#### TO DO
Extract and list every line that contains the word "follow".

#### RAW RECORDS
○ ○ ○ ○

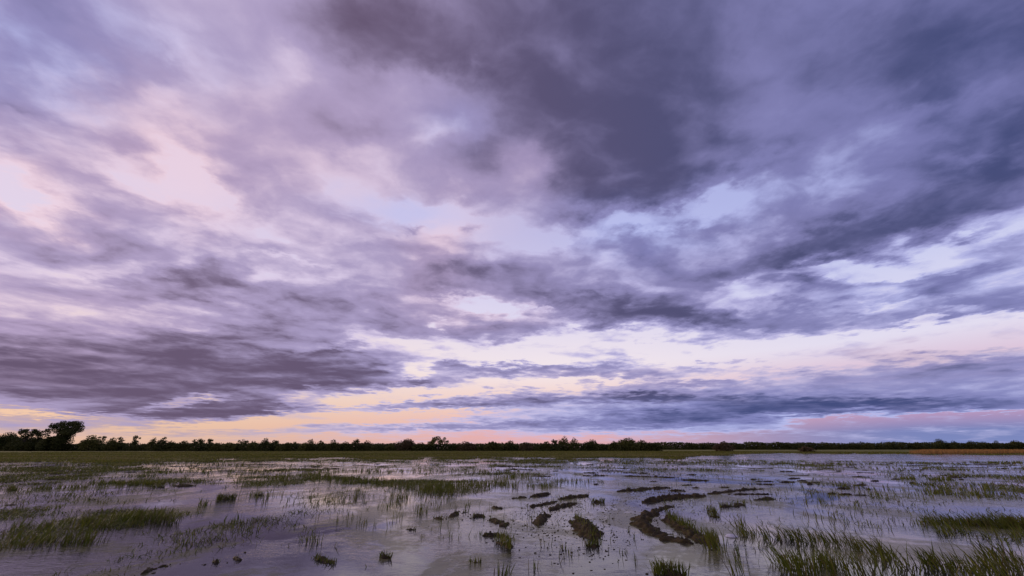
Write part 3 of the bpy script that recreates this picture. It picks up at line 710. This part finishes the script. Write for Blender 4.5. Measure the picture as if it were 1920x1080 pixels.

○ ○ ○ ○

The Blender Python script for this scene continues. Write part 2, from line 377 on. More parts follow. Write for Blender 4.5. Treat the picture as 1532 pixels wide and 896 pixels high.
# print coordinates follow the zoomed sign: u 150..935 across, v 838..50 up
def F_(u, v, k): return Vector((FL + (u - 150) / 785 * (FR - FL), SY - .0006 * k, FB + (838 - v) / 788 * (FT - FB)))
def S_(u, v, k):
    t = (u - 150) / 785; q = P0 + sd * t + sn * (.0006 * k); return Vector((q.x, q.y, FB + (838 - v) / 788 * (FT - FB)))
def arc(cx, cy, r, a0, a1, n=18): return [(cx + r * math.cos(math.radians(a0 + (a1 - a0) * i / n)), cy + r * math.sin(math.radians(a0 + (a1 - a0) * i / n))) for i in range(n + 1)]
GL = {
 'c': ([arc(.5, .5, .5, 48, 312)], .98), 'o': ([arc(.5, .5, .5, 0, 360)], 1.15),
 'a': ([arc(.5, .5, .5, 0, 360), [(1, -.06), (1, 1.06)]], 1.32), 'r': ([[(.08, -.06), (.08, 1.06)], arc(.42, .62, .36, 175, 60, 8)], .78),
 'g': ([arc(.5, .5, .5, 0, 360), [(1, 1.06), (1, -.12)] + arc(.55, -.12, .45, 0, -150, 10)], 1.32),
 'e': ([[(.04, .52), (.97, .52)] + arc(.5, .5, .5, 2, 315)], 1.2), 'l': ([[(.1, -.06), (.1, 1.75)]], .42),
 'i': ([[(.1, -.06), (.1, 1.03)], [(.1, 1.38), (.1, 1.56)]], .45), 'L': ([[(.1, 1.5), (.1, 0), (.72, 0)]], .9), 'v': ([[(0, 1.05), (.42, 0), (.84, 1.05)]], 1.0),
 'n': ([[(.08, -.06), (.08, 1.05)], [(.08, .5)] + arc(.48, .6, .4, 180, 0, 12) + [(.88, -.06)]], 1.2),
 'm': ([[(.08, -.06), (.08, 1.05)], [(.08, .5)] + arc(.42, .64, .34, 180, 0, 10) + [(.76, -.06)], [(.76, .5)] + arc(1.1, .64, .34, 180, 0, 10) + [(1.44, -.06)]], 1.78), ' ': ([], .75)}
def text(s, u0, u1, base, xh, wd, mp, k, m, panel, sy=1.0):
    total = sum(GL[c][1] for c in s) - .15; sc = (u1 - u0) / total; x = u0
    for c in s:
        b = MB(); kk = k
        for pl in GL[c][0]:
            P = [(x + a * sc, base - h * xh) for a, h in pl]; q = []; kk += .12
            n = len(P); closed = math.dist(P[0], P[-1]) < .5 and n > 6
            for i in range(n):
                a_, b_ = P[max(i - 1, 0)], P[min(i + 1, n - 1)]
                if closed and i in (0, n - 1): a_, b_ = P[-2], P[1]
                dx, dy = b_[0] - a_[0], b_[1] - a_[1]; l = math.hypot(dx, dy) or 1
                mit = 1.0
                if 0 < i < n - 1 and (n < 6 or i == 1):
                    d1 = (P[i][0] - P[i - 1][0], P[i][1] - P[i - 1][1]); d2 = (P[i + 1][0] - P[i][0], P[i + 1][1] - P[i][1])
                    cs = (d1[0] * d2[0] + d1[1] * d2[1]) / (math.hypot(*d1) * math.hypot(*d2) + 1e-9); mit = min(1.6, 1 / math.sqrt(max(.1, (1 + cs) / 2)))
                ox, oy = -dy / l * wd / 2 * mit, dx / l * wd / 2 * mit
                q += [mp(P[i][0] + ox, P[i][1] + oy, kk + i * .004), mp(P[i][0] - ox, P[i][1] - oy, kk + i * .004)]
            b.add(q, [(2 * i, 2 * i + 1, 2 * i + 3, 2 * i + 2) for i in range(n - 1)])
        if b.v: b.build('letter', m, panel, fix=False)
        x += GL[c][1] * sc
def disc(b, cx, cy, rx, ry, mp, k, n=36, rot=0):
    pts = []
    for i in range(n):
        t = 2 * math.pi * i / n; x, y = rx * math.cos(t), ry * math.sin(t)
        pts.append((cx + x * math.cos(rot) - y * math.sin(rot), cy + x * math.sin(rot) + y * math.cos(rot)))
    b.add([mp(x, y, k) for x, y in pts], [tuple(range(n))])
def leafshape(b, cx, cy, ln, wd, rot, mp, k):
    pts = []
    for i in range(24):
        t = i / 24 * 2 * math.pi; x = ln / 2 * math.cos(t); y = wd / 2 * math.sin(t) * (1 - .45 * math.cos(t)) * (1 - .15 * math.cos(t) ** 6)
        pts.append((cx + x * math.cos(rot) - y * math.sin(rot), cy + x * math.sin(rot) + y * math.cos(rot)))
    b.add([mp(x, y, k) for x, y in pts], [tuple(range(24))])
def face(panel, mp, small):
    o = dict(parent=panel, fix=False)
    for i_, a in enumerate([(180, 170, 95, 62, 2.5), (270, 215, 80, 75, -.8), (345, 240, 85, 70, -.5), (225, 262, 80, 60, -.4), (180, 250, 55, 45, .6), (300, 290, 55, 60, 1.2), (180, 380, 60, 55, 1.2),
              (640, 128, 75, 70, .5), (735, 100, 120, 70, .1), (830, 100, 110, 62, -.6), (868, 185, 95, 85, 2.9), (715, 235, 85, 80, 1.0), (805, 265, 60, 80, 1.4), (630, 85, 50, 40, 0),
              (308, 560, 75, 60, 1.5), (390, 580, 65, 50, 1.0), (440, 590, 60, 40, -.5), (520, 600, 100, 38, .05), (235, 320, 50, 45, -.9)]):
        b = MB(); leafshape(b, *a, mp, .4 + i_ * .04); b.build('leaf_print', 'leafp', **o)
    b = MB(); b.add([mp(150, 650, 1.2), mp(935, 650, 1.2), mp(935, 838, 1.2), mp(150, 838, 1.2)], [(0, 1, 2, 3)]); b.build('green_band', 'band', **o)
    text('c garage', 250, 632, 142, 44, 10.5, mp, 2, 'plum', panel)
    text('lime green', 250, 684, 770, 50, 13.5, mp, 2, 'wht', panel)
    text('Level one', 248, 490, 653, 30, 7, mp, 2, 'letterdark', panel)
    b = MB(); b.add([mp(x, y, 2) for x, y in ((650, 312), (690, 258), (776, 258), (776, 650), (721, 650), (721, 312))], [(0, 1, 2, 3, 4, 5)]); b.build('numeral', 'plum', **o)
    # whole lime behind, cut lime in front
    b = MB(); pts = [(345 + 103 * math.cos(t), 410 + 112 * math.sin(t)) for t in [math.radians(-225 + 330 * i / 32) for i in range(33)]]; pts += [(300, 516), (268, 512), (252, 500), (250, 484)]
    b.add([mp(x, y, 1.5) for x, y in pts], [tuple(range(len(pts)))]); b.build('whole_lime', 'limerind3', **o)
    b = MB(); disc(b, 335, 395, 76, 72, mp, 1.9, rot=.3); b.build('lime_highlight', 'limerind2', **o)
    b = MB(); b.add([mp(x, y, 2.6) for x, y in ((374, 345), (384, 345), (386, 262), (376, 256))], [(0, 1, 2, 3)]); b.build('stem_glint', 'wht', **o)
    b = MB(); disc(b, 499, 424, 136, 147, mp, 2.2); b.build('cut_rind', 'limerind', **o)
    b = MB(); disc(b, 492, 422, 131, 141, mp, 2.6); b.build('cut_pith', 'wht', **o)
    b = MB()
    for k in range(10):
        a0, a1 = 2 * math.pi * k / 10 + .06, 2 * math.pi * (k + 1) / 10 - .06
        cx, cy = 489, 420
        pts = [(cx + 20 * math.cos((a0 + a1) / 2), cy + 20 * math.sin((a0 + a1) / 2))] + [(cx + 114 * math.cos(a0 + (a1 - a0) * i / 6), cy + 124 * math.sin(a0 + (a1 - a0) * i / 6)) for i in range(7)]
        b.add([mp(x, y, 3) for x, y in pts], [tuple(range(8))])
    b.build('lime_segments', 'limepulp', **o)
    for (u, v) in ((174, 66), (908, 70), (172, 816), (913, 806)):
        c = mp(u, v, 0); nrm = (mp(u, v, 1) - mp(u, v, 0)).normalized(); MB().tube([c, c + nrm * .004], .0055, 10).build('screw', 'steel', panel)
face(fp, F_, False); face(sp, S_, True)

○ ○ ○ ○

#### SOLUTION
The Blender Python script for this scene continues. Write part 2, from line 377 on. More parts follow. Write for Blender 4.5. Treat the picture as 1532 pixels wide and 896 pixels high.
# print coordinates follow the zoomed sign: u 150..935 across, v 838..50 up